No Nordeste, a elaboração dos derivados do leite foi transmitida através dos tempos, trazendo o costume do sertanejo em presentear com um queijo os seus visitantes. No retorno para casa, os parentes e amigos que moravam nas cidades ou em outras regiões levavam consigo boas lembranças e peças de queijo coalho, manteiga de garrafa ou requeijão na sua bagagem.
Pela necessidade de prolongar a validade dos alimentos, o sertanejo desenvolveu métodos na tentativa de conservá-los. A maturação e a salga do queijo, conseguiram preservar as características sensoriais do alimento por mais tempo. A princípio, o queijo coalho e outros derivados de leite eram destinados a consumo próprio, a comercialização era pouco demandada pelo mercado consumidor nas cidades, além disso, a locomoção era difícil para a população rural.
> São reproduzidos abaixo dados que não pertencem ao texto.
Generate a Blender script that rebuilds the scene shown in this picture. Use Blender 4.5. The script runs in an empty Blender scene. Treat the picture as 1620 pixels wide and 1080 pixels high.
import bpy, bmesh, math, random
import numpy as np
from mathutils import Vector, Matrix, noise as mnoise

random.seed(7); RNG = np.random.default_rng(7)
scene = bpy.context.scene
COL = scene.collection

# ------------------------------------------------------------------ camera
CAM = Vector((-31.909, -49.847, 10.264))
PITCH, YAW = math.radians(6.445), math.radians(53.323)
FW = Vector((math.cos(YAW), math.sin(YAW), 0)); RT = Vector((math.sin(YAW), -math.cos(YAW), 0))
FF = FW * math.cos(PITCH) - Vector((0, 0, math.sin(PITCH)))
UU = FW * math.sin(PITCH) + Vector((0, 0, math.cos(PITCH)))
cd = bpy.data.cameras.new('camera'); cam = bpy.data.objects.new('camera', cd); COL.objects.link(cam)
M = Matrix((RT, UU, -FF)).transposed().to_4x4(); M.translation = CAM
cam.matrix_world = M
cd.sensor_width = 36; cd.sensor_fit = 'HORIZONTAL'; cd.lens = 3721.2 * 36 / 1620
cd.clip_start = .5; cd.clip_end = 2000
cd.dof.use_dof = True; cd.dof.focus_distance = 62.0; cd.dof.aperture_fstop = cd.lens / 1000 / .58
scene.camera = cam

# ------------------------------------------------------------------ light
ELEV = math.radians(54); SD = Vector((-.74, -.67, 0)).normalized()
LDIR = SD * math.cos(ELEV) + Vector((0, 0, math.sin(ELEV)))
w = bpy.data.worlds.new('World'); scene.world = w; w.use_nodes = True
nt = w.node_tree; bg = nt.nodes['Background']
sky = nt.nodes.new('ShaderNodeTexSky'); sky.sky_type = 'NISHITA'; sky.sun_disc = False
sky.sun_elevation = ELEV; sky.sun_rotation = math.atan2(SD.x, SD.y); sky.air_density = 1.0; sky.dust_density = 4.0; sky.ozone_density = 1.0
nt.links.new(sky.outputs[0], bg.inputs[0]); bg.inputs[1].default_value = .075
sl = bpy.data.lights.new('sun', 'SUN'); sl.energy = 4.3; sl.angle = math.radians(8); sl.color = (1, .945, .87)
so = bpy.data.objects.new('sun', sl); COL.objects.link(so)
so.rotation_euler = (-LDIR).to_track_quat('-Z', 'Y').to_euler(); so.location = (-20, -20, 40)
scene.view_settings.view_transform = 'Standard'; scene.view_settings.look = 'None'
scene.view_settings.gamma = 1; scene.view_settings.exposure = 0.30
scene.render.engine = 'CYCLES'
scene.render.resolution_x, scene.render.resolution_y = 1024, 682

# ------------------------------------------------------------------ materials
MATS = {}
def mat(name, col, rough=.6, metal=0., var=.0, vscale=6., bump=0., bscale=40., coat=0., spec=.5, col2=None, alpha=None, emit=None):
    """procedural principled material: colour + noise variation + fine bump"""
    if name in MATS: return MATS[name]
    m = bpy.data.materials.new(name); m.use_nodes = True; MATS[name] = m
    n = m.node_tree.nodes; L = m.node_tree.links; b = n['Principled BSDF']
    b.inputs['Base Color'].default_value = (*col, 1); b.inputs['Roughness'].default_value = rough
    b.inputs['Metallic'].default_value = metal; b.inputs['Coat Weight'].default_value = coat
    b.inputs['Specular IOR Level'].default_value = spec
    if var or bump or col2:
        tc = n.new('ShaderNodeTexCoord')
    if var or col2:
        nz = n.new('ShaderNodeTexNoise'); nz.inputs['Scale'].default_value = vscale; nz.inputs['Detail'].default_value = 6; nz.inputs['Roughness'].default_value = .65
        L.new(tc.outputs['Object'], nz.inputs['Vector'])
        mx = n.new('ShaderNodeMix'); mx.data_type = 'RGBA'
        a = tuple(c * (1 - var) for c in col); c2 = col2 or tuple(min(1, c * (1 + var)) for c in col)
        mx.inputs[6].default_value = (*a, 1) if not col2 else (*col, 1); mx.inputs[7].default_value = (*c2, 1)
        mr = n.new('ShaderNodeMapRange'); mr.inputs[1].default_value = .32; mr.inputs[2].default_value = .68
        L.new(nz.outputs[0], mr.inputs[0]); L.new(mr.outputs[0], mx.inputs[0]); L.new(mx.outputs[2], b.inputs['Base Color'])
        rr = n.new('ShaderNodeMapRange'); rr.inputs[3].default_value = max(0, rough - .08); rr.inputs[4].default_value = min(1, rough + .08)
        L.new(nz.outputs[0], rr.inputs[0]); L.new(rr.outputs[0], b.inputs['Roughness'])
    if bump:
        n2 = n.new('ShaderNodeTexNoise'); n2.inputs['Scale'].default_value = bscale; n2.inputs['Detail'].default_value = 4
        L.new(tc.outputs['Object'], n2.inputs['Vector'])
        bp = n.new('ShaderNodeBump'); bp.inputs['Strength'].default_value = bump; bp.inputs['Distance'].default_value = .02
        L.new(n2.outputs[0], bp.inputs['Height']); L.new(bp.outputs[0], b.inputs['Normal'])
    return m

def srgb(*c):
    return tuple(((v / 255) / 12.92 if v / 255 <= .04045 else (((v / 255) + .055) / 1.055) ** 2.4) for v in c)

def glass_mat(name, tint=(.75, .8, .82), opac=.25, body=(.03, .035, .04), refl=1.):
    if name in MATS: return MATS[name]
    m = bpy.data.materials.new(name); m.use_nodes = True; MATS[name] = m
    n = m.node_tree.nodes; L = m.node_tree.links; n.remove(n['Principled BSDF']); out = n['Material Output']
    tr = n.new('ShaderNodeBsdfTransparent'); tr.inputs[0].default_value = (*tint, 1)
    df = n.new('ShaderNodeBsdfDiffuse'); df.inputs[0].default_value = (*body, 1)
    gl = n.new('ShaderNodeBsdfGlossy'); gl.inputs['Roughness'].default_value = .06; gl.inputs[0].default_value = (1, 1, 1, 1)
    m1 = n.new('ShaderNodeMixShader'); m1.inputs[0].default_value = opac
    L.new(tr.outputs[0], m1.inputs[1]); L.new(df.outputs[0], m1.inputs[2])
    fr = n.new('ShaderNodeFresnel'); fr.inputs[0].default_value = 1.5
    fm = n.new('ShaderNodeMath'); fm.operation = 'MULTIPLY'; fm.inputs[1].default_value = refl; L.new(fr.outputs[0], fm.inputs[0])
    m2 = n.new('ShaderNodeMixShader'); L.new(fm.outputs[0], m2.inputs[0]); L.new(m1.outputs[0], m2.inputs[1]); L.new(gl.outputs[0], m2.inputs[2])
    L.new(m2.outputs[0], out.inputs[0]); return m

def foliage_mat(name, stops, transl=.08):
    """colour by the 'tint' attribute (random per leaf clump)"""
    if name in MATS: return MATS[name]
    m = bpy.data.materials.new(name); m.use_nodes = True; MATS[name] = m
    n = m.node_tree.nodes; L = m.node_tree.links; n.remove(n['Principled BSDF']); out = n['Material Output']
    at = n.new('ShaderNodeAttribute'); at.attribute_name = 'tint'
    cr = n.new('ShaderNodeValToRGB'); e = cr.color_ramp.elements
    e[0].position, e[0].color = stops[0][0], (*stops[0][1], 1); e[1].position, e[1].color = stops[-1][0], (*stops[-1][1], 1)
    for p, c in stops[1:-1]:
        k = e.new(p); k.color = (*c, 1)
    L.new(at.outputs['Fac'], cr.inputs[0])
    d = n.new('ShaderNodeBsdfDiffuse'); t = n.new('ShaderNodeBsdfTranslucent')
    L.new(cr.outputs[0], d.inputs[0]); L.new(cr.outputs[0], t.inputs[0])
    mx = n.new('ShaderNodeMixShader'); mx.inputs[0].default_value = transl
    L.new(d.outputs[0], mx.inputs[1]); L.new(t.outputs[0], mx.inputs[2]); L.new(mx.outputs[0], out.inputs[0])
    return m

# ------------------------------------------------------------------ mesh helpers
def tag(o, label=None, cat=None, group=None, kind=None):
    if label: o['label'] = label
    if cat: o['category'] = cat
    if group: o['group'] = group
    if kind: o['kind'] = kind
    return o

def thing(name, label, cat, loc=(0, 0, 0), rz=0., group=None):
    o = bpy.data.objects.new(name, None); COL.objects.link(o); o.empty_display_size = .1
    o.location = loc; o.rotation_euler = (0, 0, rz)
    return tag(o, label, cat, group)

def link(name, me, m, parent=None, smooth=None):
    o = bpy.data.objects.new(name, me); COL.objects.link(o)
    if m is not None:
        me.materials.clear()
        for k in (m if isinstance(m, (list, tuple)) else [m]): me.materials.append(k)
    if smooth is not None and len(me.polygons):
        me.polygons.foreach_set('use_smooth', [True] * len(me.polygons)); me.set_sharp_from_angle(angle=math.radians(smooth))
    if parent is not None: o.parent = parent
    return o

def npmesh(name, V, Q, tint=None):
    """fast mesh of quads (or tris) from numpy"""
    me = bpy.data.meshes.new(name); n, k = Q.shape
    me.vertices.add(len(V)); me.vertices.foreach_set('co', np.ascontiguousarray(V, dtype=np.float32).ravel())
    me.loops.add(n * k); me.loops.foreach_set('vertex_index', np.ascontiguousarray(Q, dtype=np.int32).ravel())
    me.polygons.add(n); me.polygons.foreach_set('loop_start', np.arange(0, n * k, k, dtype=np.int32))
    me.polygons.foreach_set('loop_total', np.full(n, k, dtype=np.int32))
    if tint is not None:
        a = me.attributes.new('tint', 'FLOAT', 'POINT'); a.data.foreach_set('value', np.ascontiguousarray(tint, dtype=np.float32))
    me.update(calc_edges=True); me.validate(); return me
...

O queijo coalho é elaborado nas queijarias espalhadas por todos os Estados do Nordeste.
A tentativa de delimitar as regiões produtoras e aprofundar as relações entre agricultores, trabalhadores e comerciantes, para produção de queijos artesanais e produtos regionais, pode facilitar a disseminação de conhecimentos e meios de constituição de políticas públicas para produtos com identidade cultural em diferentes partes do território brasileiro.
Recentemente, o governador do Estado de Goiás, sancionou a Lei nº 20.963, que declara o “Queijo Cabacinha do Araguaia” como Patrimônio Cultural do Estado de Goiás, que é produzido tradicionalmente na região do Araguaia, entre os municípios de Mineiros, Santa Rita do Araguaia, Portelândia, Doverlândia e Perolândia. A certificação traz reconhecimento à região e protegerá os produtores rurais que detém a tecnologia de produção deste queijo.
Porém, apesar de saber dos benefícios contidos que podem ser gerados pelas políticas públicas, ainda é pouco discutido sobre esta questão. Por isso muitos produtos se mantêm na informalidade. A adoção de políticas voltadas à inclusão, valorização e regularização de produtos regionais fortalece o meio rural. Isso promove uma série de implicações econômicas, culturais e sociais, beneficiando as regiões produtoras. Além disso, o reconhecimento, registro e proteção desses produtos está associado ao contexto do modo de vida em que as famílias tiveram origem. Estamos falando da defesa da vasta história dos moradores para que seus produtos não sejam resumidos a apenas meras mercadorias.